Tanto vaghe le sfumature country quanto i sintetizzatori in tutto l’album, a partire dalla prima traccia – nonché singolo – The Love Within. Nonostante ciò, in The Love Within sembra che la voce di Kele non sia andata del tutto perduta, ma bisogna già ricredersi su Only He Can Heal Me. Eppure quella voce ha abituato a prestazioni come quella su Ratchet, ultimo singolo prima della pausa, in cui Okereke riusciva a rappare mantenendo un tono elevatissimo. E’ troppo forzato credere che abbia semplicemente rimodulato la sua voce per adattarla al disco, anziché aver attinto al suo lavoro da solista, che resta comunque superiore ad HYMNS.
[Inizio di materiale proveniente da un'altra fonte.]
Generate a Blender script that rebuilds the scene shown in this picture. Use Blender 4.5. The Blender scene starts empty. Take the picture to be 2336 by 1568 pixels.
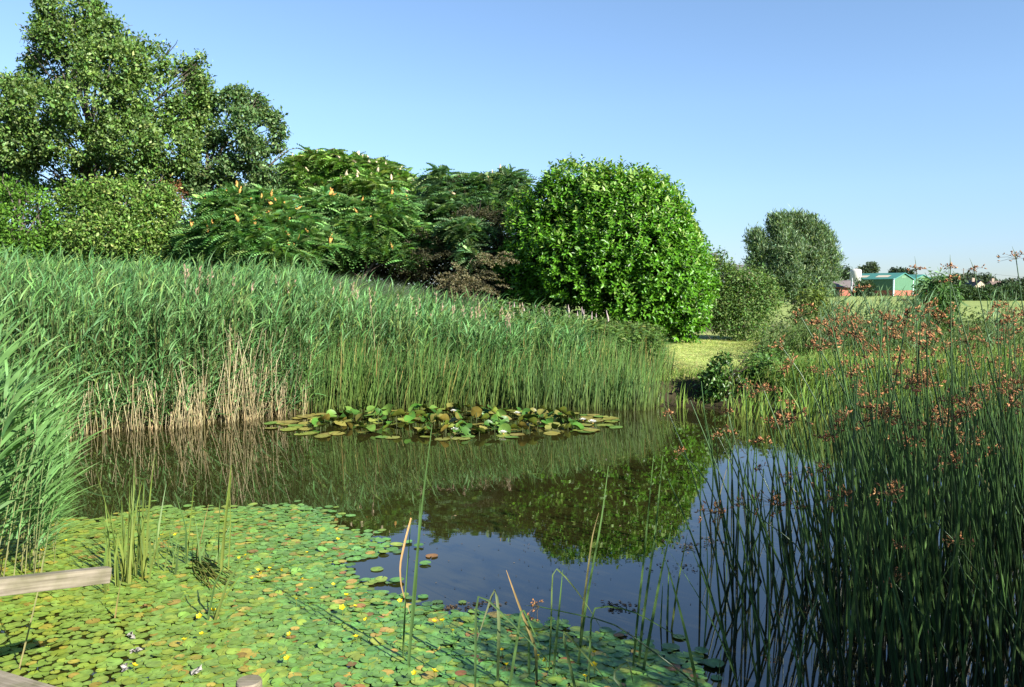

E superata la metà del disco, si scade quasi nell’indie-pop, con Into The Earth, dove i sintetizzatori quasi spariscono. E` con i synth di Living Lux, pero`, che si chiude HYMNS, passando per la traccia che meglio riassume il disco e ne è forse il miglior singolo estratto, Virtue. Ma un singolo non può valere un album.

Forse HYMNS è il meglio che i nuovi Bloc Party potessero produrre, ma senza dubbio con la line up originale, lo si sarebbe potuto leggere come un cambio di direzione. E un cambio tentato in maniera differente, senza affidare il processo creativo ad un unico membro, che non è riuscito a fare di meglio se non prendere il suo lavoro solista e produrre con il nome Bloc Party.

Questo non significa che con un nome diverso HYMNS sarebbe stato un album migliore, tutt’altro.